<ネタバレ>薬の副作用だけではなく、事件から派生する様々な「サイドエフェ .. >(続きを読む)
<ネタバレ>薬の副作用だけではなく、事件から派生する様々な「サイドエフェクト」に翻弄される2時間でした。
見終わった後にこのサイトを見てから「そういやヒッチコックでしたわネ」と気づくくらいで、見ている間は普通に夢中になって没入してしまいました。
ここ最近、「ウソつき合戦」的な映画が増えてますね。「ジャンゴ(含むタランテイーノ映画全般)」や「アルゴ」、など、「ウソ」がキャラクターたちの運命を握っているものが多く、この作品もそういうパターンになっていて、スリリングだと思いました。
それに加え、この映画は「正論というカードの奪い合い」をしているようにも見えました。「鬱病」「殺人」「不倫」「過去の失敗」「精神異常」などのネガティブなレッテルを相手に張ってしまえば、あとはもうこっちのもの。
自分が「正論というカード」を持っていれば、相手をコテンパンにしても構わない!社会的に抹殺されてもしょうがない、悪いのはお前だかんね、という感じで、これは怖いことだなあと。薬や犯罪とはまた違う恐ろしさがありました。
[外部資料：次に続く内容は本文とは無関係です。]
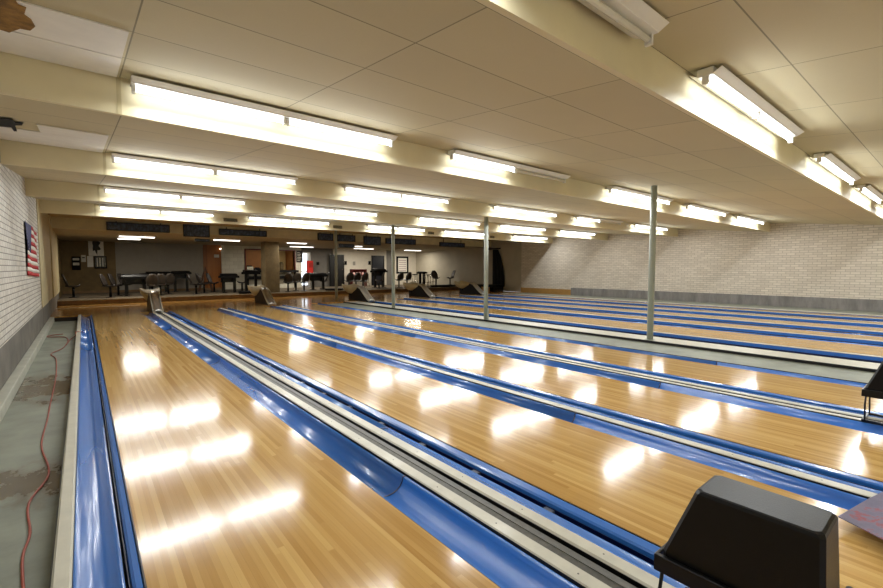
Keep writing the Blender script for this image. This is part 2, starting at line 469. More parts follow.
# gutters: profile from lane edge outwards, side=+1 lane lies to the left (trough right of lane)
def gutter(x0, x1, kind, label, brackets=False, y1=FOUL, slot=.05, lipw=.06, high=False, plainrun=False):
    """x0 < x1. kind 'R' = trough right of a lane, 'L' = trough left of a lane with the deep slot on its lane side"""
    e = empty('lane_gutter', (x0, 0, 0), 0, label, 'gutter', 'blue lane gutters')
    w = x1 - x0
    if kind == 'R':
        p = [(0.0,-.012),(.012,-.012)]
        n = 10
        for i in range(n+1):
            a = PI*i/n; p.append((w/2 - math.cos(a)*(w/2-.016), -.012 - math.sin(a)*.078))
        p += [(w-.004,-.008),(w,-.008)]
        dark = None
    else:
        # from cap outward: shelf, slope, lit curve, slot, wall, lip at the lane
        sw = w - slot - lipw
        dp = .010 if sw < .12 else .06
        if high: dp = .03
        zc = -.045 if high else -.003
        p = [(0,zc),(.008,zc-.002)]
        for i in range(1, 9):
            a = i/8; p.append((.008+(sw-.008)*a, zc-.002-dp*math.sin(a*PI*(.5 if sw < .12 else .85))))
    cuts = [YN, 2.1 if kind == 'R' else 1.2, 6.6, 10.9, y1]
    if kind == 'L': cuts = [YN, 2.85, 7.1, 11.2, y1]
    if plainrun: cuts = [YN, 8.8, y1]
    for a, b in zip(cuts[:-1], cuts[1:]):
        m = MB()
        b2 = b-.006
        pts2 = p + [(q[0], q[1]-.006) for q in reversed(p)]
        m.loft([[(u, a, v) for u, v in pts2], [(u, b2, v) for u, v in pts2]], cap=True, smooth=True)
        o = m.build('gutter_section', BLUE, e)
        rim = MB(); 
        pr = [(q[0], q[1]+.0025) for q in p] + [(q[0], q[1]-.002) for q in reversed(p)]
        rim.loft([[(u, b-.012, v) for u, v in pr], [(u, b-.004, v) for u, v in pr]], cap=True)
        rim.build('section_joint', SLOT, e)
    if kind == 'L':
        lx = w-slot-lipw
        zl = p[-1][1]
        li = w-lipw
        MB().prism([(lx,zl-.004),(lx+.003,-.12),(li-.002,-.12),(li-.001,-.03),(li+.003,-.03),(li+.003,-.126),(lx-.001,-.126),(lx-.001,zl-.006)], 'y', YN, y1-.01).build('bumper_slot', SLOT, e)
        if high:
            MB().prism([(li+.004,-.10),(li+.010,.018),(w-.004,.024),(w-.003,-.06),(li+.03,-.10)], 'y', YN, y1-.01).build('lip', BLUE, e)
            MB().prism([(li+.012,.0205),(li+.014,.029),(w-.006,.032),(w-.005,.025)], 'y', YN, y1-.01).build('lip_highlight', CAPW, e)  # off-white strip painting the lit top edge of the lip
        else:
            MB().prism([(li+.004,-.05),(li+.008,-.012),(li+.018,-.004),(w-.004,-.002),(w-.001,-.01),(w-.001,-.06),(w-.03,-.06)], 'y', YN, y1-.01).build('lip', BLUE, e)
        if brackets:
            y = 1.35
            while y < 8:
                b = MB().bbox(lx+.002, li-.003, y-.03, y+.03, -.06, -.03, .004)
                b.build('bumper_bracket', plain('bracket_grey', srgb(70,78,92), .4) if 'bracket_grey' not in bpy.data.materials else bpy.data.materials['bracket_grey'], e)
                y += .55
    return e
def cap(x0, x1, label, z=.003, y1=FOUL+.0, screws=True, edge_shade=True):
    e = empty('division_cap', ((x0+x1)/2, 0, 0), 0, label, 'division cap', 'off-white caps between gutters')
    w = (x1-x0)/2
    MB().prism([(-w,-.05),(w,-.05),(w,z-.008),(w-.008,z),(-w+.008,z),(-w,z-.008)], 'y', YN, y1).build('cap_rail', CAPW, e)
    if edge_shade: MB().prism([(-w-.008,z-.03),(-w,z-.03),(-w,-.0),(-w-.002,-.0)], 'y', YN, y1).build('cap_edge_shade', BLACKM, e)  # black strip painting the shadow beneath the cap's edge
    if screws:
        y = .5
        while y < 6:
            MB().tube([(0,y,z-.002),(0,y,z+.001)], .004, 8).build('screw', TRACK, e); y += .45
    return e
def track(x0, x1, label):
    e = empty('ball_return_track', ((x0+x1)/2, 0, 0), 0, label, 'ball return track', 'sunken tracks between paired lanes')
    w = (x1-x0)/2
    MB().prism([(-w,-.02),(-w+.004,-.02),(-w+.004,-.05),(w-.004,-.05),(w-.004,-.004),(w,-.004),(w,-.06),(-w,-.06)], 'y', YN, 14.4).build('channel', BLACKM, e)
    MB().prism([(-w+.006,-.048),(-w+.006,-.014),(-w*.3,-.007),(w*.1,-.009),(w*.62,-.012),(w*.66,-.048)], 'y', YN, 14.4).build('track_cover', TRACK, e)
    MB().box(-w*.3, -w*.3+.005, YN, 14.4, -.007, -.003).build('rib', TRACK, e)
    return e
# left edge
cap(-.14, -.078, 'off-white rail between the grey wall strip and the leftmost blue gutter', z=.02, screws=False)
gutter(-.076, .138, 'L', 'blue gutter left of the leftmost lane', False, slot=.012, lipw=.042, plainrun=True)
# gap 1-2
gutter(1.202, 1.438, 'R', 'wide blue gutter on the right side of the leftmost lane')
cap(1.45, 1.53, 'off-white rail right of the leftmost lane, left of the dark track', y1=14.4)
track(1.532, 1.638, 'dark sunken track between the two off-white rails nearest the viewer')
cap(1.64, 1.72, 'off-white rail left of the second lane, right of the dark track', y1=14.4, edge_shade=False)
gutter(1.722, 1.923, 'L', 'blue gutter with brackets in its slot, left of the second lane', True, slot=.055, lipw=.07)
# gap 2-3
gutter(2.967, 3.205, 'R', 'blue gutter on the right side of the second lane')
cap(3.215, 3.30, 'single off-white rail between second and third lanes')
gutter(3.302, 3.508, 'L', 'blue gutter on the left side of the third lane', True)
# gap 3-4
gutter(4.502, 4.80, 'R', 'blue gutter on the right side of the third lane')
cap(4.81, 4.87, 'off-white rail right of the third lane, under the second black hood', y1=14.4)
track(4.872, 4.932, 'dark sunken track between third and fourth lanes')
cap(4.934, 5.0, 'off-white rail left of the fourth lane, right of the dark track', y1=14.4, edge_shade=False)
gutter(5.003, 5.218, 'L', 'blue gutter on the left side of the fourth lane')
# island
gutter(6.172, 6.44, 'R', 'blue gutter on the right side of the fourth lane, beside the grey strip')
cap(6.45, 6.55, 'narrow grey-white ledge between the fourth lane gutter and the grey strip', z=-.03, screws=False)
cap(7.42, 8.0, 'wide white ledge carrying the steel posts', z=-.012, screws=False)
gutter(8.02, 8.358, 'L', 'blue gutter just right of the wide white ledge with posts', high=True, y1=14.0)
farl = ['first','second','third','fourth','fifth']
for k in range(4, 9):
    a = lanes[k][1]
    b = lanes[k+1][0] if k < 8 else 16.14
    g = b - a
    wR = .2
    who = farl[k-4]
    gutter(a+.002, a+wR, 'R', 'blue gutter on the right side of the %s lane beyond the posts' % who)
    if k in (5, 7):
        c0 = a+wR+.005; cw = (g-.4-.09)/2
        cap(c0, c0+cw, 'off-white rail just right of the %s lane beyond the posts' % who, screws=False, z=-.02, y1=14.4)
        track(c0+cw+.002, c0+cw+.078, 'dark track right of the %s lane beyond the posts' % who)
        cap(c0+cw+.08, b-.205, 'second off-white rail right of the %s lane beyond the posts' % who, screws=False, edge_shade=False, z=-.02, y1=14.4)
    elif k < 8:
        cap(a+wR+.01, b-.205, 'single off-white rail right of the %s lane beyond the posts' % who, screws=False, z=-.02)
    if k < 8:
        gutter(b-.2, b-.002, 'L', 'blue gutter on the left side of the %s lane beyond the posts' % farl[k-3], high=True)
    else:
        cap(a+wR+.01, 16.16, 'off-white rail between the last gutter and the strip by the far wall', screws=False)

# ------------------------------------------------------------------ posts
for k, (px, yy) in enumerate([(651.5,3.52),(486,7.30),(393.3,11.05),(336.3,14.6)]):
    x = 7.6 if k else 7.6
    x = max(7.5, min(7.75, atY(px, yy)))
    yy = x / math.tan(ang(px))
    zt = [2.63, 2.72, 2.54, 2.62][k]
    # touch the sloping ceiling above
    for i in range(len(YS)-1):
        if YS[i] <= yy < YS[i+1]: zt = slope_z(max(yy, YS[i]+.05), i)
    e = empty('steel_post', (x, yy, -.0115), 0, ['nearest and thickest-looking grey steel post, right of the picture centre','second grey steel post from the viewer, at the picture centre',
              'third grey steel post, second from the left','farthest grey steel post, at the end of the white ledge'][k], 'post', 'grey steel posts on the white ledge')
    if k == 3: pass
    r = .052
    MB().tube([(0,0,.006),(0,0,zt+.0)], r, 20).build('shaft', POLE, e)
    MB().tube([(0,0,0),(0,0,.008)], r+.03, 20).build('base_plate', POLE, e)
    if k == 1: MB().bbox(-.02,.02,-r-.04,-r+.005,.02,.26,.008).build('conduit_box', POLE, e)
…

その正論カードがひとたび別の人に移れば、周囲の人間の対応までコロッと変わってしまうのも印象的でした。真犯人が捕まり、失いかけてきたものが帰ってきた、めでたしめでたしという、ありきたりな決着のハズなのに、ちっともそうは思えない結末にゾクゾクします。安部公房の小説っぽい感じもしました。